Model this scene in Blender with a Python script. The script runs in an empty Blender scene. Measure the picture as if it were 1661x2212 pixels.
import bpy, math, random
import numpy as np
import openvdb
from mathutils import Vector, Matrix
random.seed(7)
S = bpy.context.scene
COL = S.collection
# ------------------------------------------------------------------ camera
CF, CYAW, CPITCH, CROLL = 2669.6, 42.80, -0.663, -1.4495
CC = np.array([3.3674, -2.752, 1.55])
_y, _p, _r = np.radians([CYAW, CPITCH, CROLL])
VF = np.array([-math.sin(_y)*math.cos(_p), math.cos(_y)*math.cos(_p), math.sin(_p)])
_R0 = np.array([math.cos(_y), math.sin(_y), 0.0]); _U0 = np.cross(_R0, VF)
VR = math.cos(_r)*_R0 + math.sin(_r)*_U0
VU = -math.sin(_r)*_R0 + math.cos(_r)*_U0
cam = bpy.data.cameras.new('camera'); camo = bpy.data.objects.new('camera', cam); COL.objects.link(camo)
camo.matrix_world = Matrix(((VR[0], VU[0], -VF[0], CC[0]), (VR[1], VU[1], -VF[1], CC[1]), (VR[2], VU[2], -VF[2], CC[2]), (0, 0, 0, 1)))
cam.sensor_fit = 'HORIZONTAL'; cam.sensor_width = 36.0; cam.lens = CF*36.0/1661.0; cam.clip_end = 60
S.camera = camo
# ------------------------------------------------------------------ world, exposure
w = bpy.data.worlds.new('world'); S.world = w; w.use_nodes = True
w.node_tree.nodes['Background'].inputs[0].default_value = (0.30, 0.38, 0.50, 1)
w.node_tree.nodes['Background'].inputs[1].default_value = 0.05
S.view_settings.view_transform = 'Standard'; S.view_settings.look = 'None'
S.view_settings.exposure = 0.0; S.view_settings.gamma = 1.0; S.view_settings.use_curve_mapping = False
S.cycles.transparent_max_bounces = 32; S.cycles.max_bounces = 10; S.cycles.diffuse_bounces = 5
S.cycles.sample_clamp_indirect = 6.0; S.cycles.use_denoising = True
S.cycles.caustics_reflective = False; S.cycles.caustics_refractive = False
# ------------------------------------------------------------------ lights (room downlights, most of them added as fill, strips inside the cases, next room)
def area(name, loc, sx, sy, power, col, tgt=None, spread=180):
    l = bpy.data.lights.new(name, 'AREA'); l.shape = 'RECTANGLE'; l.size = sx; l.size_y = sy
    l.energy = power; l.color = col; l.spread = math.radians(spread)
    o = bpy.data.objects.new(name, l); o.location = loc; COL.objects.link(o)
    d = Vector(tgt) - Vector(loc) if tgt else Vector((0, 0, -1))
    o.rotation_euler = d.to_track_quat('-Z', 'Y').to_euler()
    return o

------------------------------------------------

§ **PROBLEM TO WORK ON**:
Copy each line in the data that holds the word "scene".

§ **OUTPUT FOR THIS TASK**:
Model this scene in Blender with a Python script. The script runs in an empty Blender scene. Measure the picture as if it were 1661x2212 pixels.
S = bpy.context.scene